But I’m not stupid: my ‘crisis-manager-self’ has now placed the taglines of the ‘second half,’ after the blog-post, at the bottom of the blog-post page. If I freeze in the Feeling-overwhelm, if I need a safety net, I’ll have one close-by. If it’s anything like other times and streams in my life, however, having the safety net close-by erases the need for it. It basically helps me trust myself more, returns me to my belly where the Story is.

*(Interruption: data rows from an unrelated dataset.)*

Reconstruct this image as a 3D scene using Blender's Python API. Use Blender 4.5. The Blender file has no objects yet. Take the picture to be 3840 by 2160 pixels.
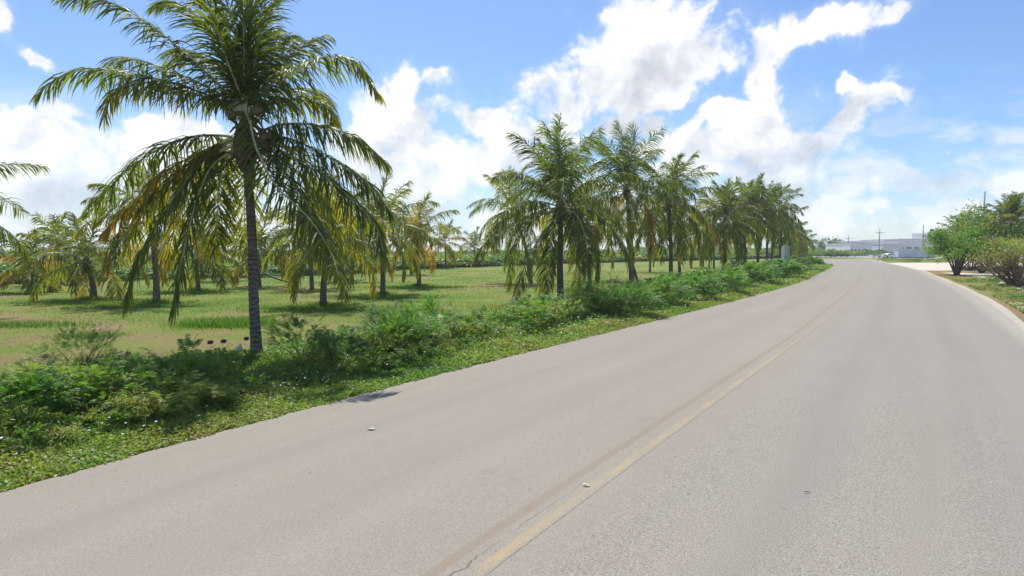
import bpy, math, random
import numpy as np
from mathutils import Vector
rng = np.random.default_rng(7)
random.seed(7)
sc = bpy.context.scene
COL = sc.collection
R = math.radians

# ------------------------------------------------------------------ camera
F = 610.0; CX, CY = 512.0, 288.0; HC = 2.5
PITCH = math.atan((CY-250.0)/F)
cam = bpy.data.cameras.new("Camera"); co = bpy.data.objects.new("Camera", cam); COL.objects.link(co)
co.location = (0, 0, HC); co.rotation_euler = (math.pi/2-PITCH, 0, 0)
cam.lens = 36.0*F/1024.0; cam.sensor_width = 36; cam.clip_end = 9000; cam.clip_start = 0.1
sc.camera = co
cp, sp = math.cos(PITCH), math.sin(PITCH)
def ray(u, v):
    x = (u-CX)/F; y = -(v-CY)/F
    return np.array([x, cp+y*sp, -sp+y*cp])
def at(u, v, Y):                       # the point at distance Y ahead that is seen at pixel u, v
    d = ray(u, v); return np.array([0, 0, HC])+d*(Y/d[1])
def gp(u, v):                          # ground point
    d = ray(u, v); t = -HC/d[2]; return np.array([d[0]*t, d[1]*t])
def zat(v, Y): return at(CX, v, Y)[2]

# ------------------------------------------------------------------ mesh helpers
def mesh_quads(name, V, mats, tone=None, mi=None, smooth=False, uv=None):
    """V (n,4,3) quad soup"""
    V = np.asarray(V, dtype=np.float32); n = len(V)
    me = bpy.data.meshes.new(name)
    me.vertices.add(n*4); me.vertices.foreach_set('co', V.reshape(-1))
    me.loops.add(n*4); me.loops.foreach_set('vertex_index', np.arange(n*4, dtype=np.int32))
    me.polygons.add(n); me.polygons.foreach_set('loop_start', np.arange(0, n*4, 4, dtype=np.int32))
    me.polygons.foreach_set('loop_total', np.full(n, 4, dtype=np.int32))
    for m in mats: me.materials.append(m)
    if mi is not None: me.polygons.foreach_set('material_index', np.asarray(mi, dtype=np.int32))
    if tone is not None:
        a = me.attributes.new('tone', 'FLOAT', 'FACE'); a.data.foreach_set('value', np.asarray(tone, dtype=np.float32))
    me.update(calc_edges=True)
    return me
def mesh_grid(name, P, mats, closed=False, smooth=True, uvs=None, caps=False):
    """P (rows, cols, 3) shared-vertex sheet or tube"""
    P = np.asarray(P, dtype=np.float32); r, c, _ = P.shape
    idx = np.arange(r*c).reshape(r, c); cc = c if closed else c-1
    f = []
    for i in range(r-1):
        for j in range(cc):
            f.append((idx[i, j], idx[i, (j+1) % c], idx[i+1, (j+1) % c], idx[i+1, j]))
    f = [tuple(int(k) for k in q) for q in f]
    if caps and closed:
        f.append(tuple(int(k) for k in idx[0][::-1])); f.append(tuple(int(k) for k in idx[-1]))
    me = bpy.data.meshes.new(name)
    me.from_pydata([tuple(map(float, p)) for p in P.reshape(-1, 3)], [], f)
    for m in mats: me.materials.append(m)
    if smooth: me.polygons.foreach_set('use_smooth', [True]*len(me.polygons))
    if uvs is not None:
        a = me.attributes.new('lane', 'FLOAT_VECTOR', 'POINT'); a.data.foreach_set('vector', np.asarray(uvs, dtype=np.float32).reshape(-1))
    me.update(); return me
class MB:
    """boxes, tubes, lathes gathered in one mesh"""
    def __init__(s): s.v = []; s.f = []; s.m = []; s.sm = []
    def add(s, vs, fs, m=0, smooth=False):
        o = len(s.v); s.v += [tuple(map(float, p)) for p in vs]
        for f in fs: s.f.append(tuple(int(k)+o for k in f)); s.m.append(m); s.sm.append(smooth)
    def box(s, c, d, m=0, rz=0.0, taper=1.0, rx=0.0):
        x, y, z = np.array(d)/2.0; pts = []
        for k, (a, b, e) in enumerate([(-1,-1,-1),(1,-1,-1),(1,1,-1),(-1,1,-1),(-1,-1,1),(1,-1,1),(1,1,1),(-1,1,1)]):
            t = taper if e > 0 else 1.0
            p = np.array([a*x*t, b*y*t, e*z])
            if rx: p = np.array([p[0], p[1]*math.cos(rx)-p[2]*math.sin(rx), p[1]*math.sin(rx)+p[2]*math.cos(rx)])
            p = np.array([p[0]*math.cos(rz)-p[1]*math.sin(rz), p[0]*math.sin(rz)+p[1]*math.cos(rz), p[2]])
            pts.append(p+np.array(c))
        s.add(pts, [(0,3,2,1),(4,5,6,7),(0,1,5,4),(1,2,6,5),(2,3,7,6),(3,0,4,7)], m)
    def tube(s, pts, rad, sides=8, m=0):
        P, n = tube_pts(pts, rad, sides)
        r = len(P); fs = []
        for i in range(r-1):
            for j in range(sides):
                fs.append((i*sides+j, i*sides+(j+1) % sides, (i+1)*sides+(j+1) % sides, (i+1)*sides+j))
        fs.append(tuple(range(sides))[::-1]); fs.append(tuple((r-1)*sides+j for j in range(sides)))
        s.add(P.reshape(-1, 3), fs, m, True)
    def mesh(s, name, mats):
        me = bpy.data.meshes.new(name); me.from_pydata(s.v, [], s.f)
        for m in mats: me.materials.append(m)
        me.polygons.foreach_set('material_index', s.m); me.polygons.foreach_set('use_smooth', s.sm)
        me.update(); return me
def tube_pts(pts, rad, sides=8):
    pts = np.asarray(pts, float); n = len(pts)
    rad = np.broadcast_to(np.asarray(rad, float), (n,))
    T = np.gradient(pts, axis=0); T /= np.linalg.norm(T, axis=1)[:, None]+1e-9
    ref = np.array([0, 1, 0.]) if abs(T[:, 1]).mean() < .7 else np.array([1., 0, 0])
    A = np.cross(T, ref); A /= np.linalg.norm(A, axis=1)[:, None]+1e-9
    B = np.cross(T, A)
    th = np.linspace(0, 2*math.pi, sides, endpoint=False)
    P = pts[:, None, :]+rad[:, None, None]*(A[:, None, :]*np.cos(th)[None, :, None]+B[:, None, :]*np.sin(th)[None, :, None])
    return P, n
def tube_quads(pts, rad, sides=4):
    P, n = tube_pts(pts, rad, sides); Q = np.roll(P, -1, axis=1)
    return np.stack([P[:-1], Q[:-1], Q[1:], P[1:]], axis=2).reshape(-1, 4, 3)
def catmull(pts, n):
    p = np.asarray(pts, float)
    if len(p) == 2: return p[0]+(p[1]-p[0])*np.linspace(0, 1, n)[:, None]
    q = np.vstack([2*p[0]-p[1], p, 2*p[-1]-p[-2]])
    seg = np.linalg.norm(np.diff(p, axis=0), axis=1); cum = np.r_[0, np.cumsum(seg)]
    out = []
    for s in np.linspace(0, cum[-1], n):
        i = min(max(np.searchsorted(cum, s, side='right')-1, 0), len(p)-2)
        t = (s-cum[i])/max(seg[i], 1e-9)
        a, b, c, d = q[i], q[i+1], q[i+2], q[i+3]
        out.append(.5*(2*b+(c-a)*t+(2*a-5*b+4*c-d)*t*t+(3*b-a-3*c+d)*t**3))
    return np.array(out)
def obj(name, me, parent=None, loc=None):
    o = bpy.data.objects.new(name, me); COL.objects.link(o)
    if parent is not None: o.parent = parent
    if loc is not None: o.location = loc
    return o
def tag(o, label, cat=None, group=None, kind=None):
    o['label'] = label
    if cat: o['category'] = cat
    if group: o['group'] = group
    if kind: o['kind'] = kind
    return o
def thing(name, label, cat, loc=(0, 0, 0), group=None):
    o = bpy.data.objects.new(name, None); COL.objects.link(o); o.location = tuple(map(float, loc))
    o.empty_display_size = .3
    return tag(o, label, cat, group)
def struct(name, me, label):
    o = obj(name, me); o['kind'] = 'structure'; o['label'] = label; return o

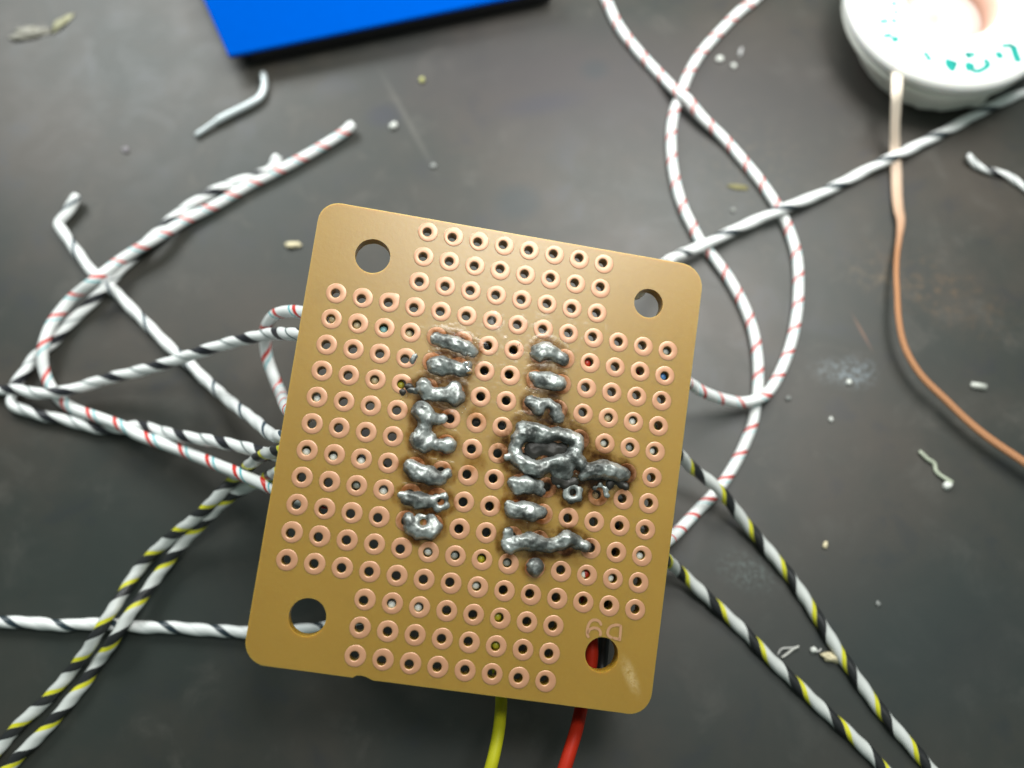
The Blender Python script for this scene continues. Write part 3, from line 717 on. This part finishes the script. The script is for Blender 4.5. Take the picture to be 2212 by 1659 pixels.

I also now know what it feels like to never land in myself in this flow of Story-speaking. I never landed in my belly-Self before speaking last night. Nothing wrong with how it all unfolded. It was necessary to receive how things would look, where I would stand, what made sense to do with the podium/piano/table ‘prop’, what I would wear, what to do with my glasses, microphone-thingy in my ear and on my face, lighting and microphone-tech interruptions… The roomful of empty chairs—except for three, of course, all of whom had heard versions of what I would say—felt sterile and even cold to me. Trying to be true to the memorization more than the Story within me… All of this put me in my head-spaces, not belly spaces. Until the Feeling overwhelm, which apparently would not be denied. Interestingly, a version of this Voice I’m trying to speak about persisting and insisting She be heard/felt. I do not want to be broken-open like that last night, to demonstrate this Voice like that, but I'll know better how to be in it now, if that is how the Story is to be shared.
It does ease my mind to know that the day of, even perhaps the dress-rehearsal on Friday, will be ‘the next step’ on this journey, moving through these learnings into whatever will be. Arriving early at the dress-rehearsal will give me the familiar time to land in myself, with Fran quietly smiling next to me. This was important both 'other' rehearsals. The day of, the room will be full of faces fresh to me, with an energy that I can breathe into and receive in my belly-Self. It need not feel cold or headspacy. The day of, the process of being in the ‘green-room’ that John named, the ability to just BE in my own body there but also for the hours before I get to speak should give opportunity for me that the Story needs. I do want to share this Story, am delighted to share this Story. I know I know how to do so when I’ve landed in myself.
Some funny digressions to all this learning…
I have such a bizarre relationship to honor or ‘being honored.’ It is uncomfortable and unfamiliar for me, often taking me out of my own felt-senses and putting me into looking outside of myself for what others might see, judge, project onto me. Being awarded CrossFit Dedication's Athlete of the Year in December played with this theme in me too. Of course I was stunned, moved, touched, delighted to be recognized for my athletic transformation this past year. I felt seen/heard by my community of CF peeps. LOVED that. And…I do not have much practice at receiving the commendation of others while staying within my own knowing, my own belly-Self who is actually the one grounding me inside. So of course, I’m getting opportunities now to practice this steadiness amidst being seen/heard in the passion and Story(ies) I get to share…
And…I awoke this morning with the tenderness of old stories and a felt-sense of having blown it, having let my guides/coaches down, blah blah blah. The method is always befriend, welcome, learn. Befriend, welcome, learn. On this side of morning writing, I am so incredibly grateful. Grateful that this TedX salon process is holding me so well, that I get to learn this guided-coached way of integrated-speaking with such gentle companions. Grateful that the rehearsal went exactly as it did, offering me what I needed to continue to show up as who I really am inside. Grateful that I could be seen in the Story I’m trying to live out loud—living and speaking from places deeper and lower than the head-spaces we all live in so much. Grateful for guides and coaches, for a spirit-friend, who accompany and tenaciously celebrate all parts of the path, especially the vulnerable ones.
As it ‘found’ Lisa and me this morning, arising into our listening on the early side of the day, it seems fitting to close with a smile with David Steindl-Rast: A Good Day. “Let the gratefulness flow into blessing all around you. Then, it will really be a good day.”